The pattern originally calls for 45 grams of yarn. I estimated (based on the increase of stitches in the centre panel) to need about 80 grams. I ended up using 86 grams. Besides the inaccuracies in my estimation, it was probably also because I knitted much more loosely than expected as it was difficult to tension the yarn tightly at such a weight. Like I've point out in the Yarn section above, I was lucky not to have needed more than 93 grams.
The original finished size is 53*118cm. I ended up with approximately 70*170cm.
Conclusion
This shawl took about three months of my craft time i.e. one full day every week for three months and many mornings before I had to leave for university. Knitting outside my room just didn’t work because I was a) engaged in some other activities that made it difficult to steady my hands, and b) worried about putting a white shawl on any public surface.

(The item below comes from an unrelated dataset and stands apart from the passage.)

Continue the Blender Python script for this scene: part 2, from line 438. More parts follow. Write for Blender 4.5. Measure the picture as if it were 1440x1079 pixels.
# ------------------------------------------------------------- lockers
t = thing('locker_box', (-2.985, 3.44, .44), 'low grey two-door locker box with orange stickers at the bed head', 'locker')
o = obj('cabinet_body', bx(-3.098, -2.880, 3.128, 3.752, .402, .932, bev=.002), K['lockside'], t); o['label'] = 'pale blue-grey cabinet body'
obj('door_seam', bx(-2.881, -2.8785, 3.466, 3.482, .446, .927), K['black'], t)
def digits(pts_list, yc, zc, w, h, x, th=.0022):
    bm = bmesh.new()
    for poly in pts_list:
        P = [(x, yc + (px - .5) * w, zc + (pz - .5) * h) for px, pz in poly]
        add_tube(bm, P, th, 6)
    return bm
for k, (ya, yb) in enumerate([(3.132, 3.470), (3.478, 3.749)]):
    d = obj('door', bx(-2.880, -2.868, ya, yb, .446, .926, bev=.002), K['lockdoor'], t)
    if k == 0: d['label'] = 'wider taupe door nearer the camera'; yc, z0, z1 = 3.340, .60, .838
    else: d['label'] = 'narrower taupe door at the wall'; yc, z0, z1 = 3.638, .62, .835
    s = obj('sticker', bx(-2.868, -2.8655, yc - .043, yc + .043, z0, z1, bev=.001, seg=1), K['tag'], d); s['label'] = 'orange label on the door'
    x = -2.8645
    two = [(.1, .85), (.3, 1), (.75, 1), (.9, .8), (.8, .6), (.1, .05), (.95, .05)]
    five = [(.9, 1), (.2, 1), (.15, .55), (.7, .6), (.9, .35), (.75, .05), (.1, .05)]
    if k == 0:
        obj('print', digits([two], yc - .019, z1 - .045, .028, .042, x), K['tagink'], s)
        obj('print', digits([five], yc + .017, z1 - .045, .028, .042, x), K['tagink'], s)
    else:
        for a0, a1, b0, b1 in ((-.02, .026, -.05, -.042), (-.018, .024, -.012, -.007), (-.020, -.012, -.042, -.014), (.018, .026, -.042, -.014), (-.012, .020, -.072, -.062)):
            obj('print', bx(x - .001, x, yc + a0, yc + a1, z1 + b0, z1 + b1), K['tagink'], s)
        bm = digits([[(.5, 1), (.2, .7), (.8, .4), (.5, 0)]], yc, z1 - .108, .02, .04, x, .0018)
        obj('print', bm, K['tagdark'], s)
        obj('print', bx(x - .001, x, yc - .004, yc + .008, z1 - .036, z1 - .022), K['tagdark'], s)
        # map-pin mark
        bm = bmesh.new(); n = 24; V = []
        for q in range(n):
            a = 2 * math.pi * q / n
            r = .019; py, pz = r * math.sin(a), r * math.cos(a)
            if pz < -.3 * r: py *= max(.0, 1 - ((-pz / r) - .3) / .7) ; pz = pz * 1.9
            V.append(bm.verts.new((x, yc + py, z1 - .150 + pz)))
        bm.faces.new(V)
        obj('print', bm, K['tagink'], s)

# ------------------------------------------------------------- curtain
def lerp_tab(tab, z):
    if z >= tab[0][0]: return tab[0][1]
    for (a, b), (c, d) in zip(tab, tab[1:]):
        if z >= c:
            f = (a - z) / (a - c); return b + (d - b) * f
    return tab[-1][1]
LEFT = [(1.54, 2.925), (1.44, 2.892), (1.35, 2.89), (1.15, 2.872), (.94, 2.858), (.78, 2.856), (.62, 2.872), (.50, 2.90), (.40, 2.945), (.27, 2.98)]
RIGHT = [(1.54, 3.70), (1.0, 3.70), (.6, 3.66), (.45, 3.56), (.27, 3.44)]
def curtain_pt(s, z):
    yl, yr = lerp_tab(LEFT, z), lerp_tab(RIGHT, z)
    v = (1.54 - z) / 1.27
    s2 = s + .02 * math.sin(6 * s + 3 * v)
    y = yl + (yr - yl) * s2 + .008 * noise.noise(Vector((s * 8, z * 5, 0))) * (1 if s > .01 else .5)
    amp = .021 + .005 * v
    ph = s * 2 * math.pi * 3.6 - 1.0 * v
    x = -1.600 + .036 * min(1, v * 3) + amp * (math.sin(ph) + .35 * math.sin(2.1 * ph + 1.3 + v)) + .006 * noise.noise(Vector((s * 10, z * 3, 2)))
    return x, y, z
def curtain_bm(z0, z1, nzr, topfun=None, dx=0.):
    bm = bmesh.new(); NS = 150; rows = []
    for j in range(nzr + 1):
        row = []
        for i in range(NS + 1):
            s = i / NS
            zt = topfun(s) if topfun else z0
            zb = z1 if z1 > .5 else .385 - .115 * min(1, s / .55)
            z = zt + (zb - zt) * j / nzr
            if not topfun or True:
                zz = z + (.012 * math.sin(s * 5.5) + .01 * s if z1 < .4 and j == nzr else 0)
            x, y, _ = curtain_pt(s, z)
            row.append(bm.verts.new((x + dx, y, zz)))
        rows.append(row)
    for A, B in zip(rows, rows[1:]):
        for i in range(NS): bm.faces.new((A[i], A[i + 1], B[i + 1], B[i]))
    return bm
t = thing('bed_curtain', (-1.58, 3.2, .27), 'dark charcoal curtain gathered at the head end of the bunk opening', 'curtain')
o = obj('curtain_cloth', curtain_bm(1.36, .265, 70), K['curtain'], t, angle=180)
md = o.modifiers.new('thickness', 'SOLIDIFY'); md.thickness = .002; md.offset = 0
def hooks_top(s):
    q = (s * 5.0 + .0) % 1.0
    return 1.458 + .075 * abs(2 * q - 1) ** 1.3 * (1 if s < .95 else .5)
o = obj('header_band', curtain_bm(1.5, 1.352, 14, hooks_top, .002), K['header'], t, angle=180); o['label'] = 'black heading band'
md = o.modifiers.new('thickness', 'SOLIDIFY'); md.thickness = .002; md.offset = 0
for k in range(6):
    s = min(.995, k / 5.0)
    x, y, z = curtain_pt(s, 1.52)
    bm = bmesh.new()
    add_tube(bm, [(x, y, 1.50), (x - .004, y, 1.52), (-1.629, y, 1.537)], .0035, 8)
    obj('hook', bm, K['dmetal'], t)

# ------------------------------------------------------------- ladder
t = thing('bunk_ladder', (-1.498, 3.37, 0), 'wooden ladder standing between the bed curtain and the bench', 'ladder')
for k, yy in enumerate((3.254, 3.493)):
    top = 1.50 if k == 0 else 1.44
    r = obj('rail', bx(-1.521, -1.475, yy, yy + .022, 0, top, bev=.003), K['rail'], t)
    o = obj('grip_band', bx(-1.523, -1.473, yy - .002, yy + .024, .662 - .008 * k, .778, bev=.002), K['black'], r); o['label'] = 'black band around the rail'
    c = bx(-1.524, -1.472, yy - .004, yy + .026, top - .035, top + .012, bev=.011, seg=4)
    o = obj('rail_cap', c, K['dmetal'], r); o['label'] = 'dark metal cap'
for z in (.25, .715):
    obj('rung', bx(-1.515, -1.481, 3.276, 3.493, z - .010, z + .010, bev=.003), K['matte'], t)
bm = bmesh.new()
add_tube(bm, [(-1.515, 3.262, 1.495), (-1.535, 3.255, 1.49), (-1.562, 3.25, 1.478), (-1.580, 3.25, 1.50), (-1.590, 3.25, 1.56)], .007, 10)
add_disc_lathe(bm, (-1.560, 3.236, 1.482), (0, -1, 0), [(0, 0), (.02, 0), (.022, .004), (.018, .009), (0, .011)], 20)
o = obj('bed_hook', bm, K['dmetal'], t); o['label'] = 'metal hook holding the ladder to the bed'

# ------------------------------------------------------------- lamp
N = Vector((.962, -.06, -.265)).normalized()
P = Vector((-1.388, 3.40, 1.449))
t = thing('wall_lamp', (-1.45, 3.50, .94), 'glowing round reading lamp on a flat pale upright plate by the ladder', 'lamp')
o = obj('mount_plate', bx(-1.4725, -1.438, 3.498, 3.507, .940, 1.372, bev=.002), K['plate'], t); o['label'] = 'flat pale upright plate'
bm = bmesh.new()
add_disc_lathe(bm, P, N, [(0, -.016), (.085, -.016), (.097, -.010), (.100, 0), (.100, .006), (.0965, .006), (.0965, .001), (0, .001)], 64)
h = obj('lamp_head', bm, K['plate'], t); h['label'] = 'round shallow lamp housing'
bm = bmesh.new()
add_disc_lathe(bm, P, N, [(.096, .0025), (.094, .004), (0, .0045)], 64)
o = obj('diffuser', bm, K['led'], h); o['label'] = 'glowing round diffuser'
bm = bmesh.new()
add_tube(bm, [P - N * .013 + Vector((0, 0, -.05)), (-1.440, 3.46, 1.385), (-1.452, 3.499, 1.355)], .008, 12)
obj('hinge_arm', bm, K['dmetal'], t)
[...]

The pattern itself is relatively straightforward. The first difficulty was, of course, to understand the instruction written in Japanese. Google translate was horrible so I had to rely on my knitting experience. Fortunately, much of the text description was also found in graphs and charts. Then I had to get my hands used to the tiny yarn. After that, it was only fiddly when I did the edging, because I had to turn about every twelve stitches, and by that time I was handling a giant cloud of stitches on my lap. It did give me a lot of time to go over my favourite documentaries and films, and the last bit of edging was surprisingly quick!
Traditionally, Shetland shawls could be sent back to the maker for maintenance. I think it only fair for me to offer that too because I don’t want a gift to become a trouble (same as how you do not use non-machine-washable yarn for baby knits).
In general, I am very pleased with this shawl. It does pass the ring test, despite not being a traditional wedding shawl size or thickness. I do have a whole lot of actual Shetland 1-ply in my stash, so I am really looking forward to taking my Queen Ring Shawl project out of hibernation in the near future.
Reference list for Introduction
Christiansen, Carol. Shetland fine lace knitting: Recreating patterns from the past. Marlborough: Crowood, 2024.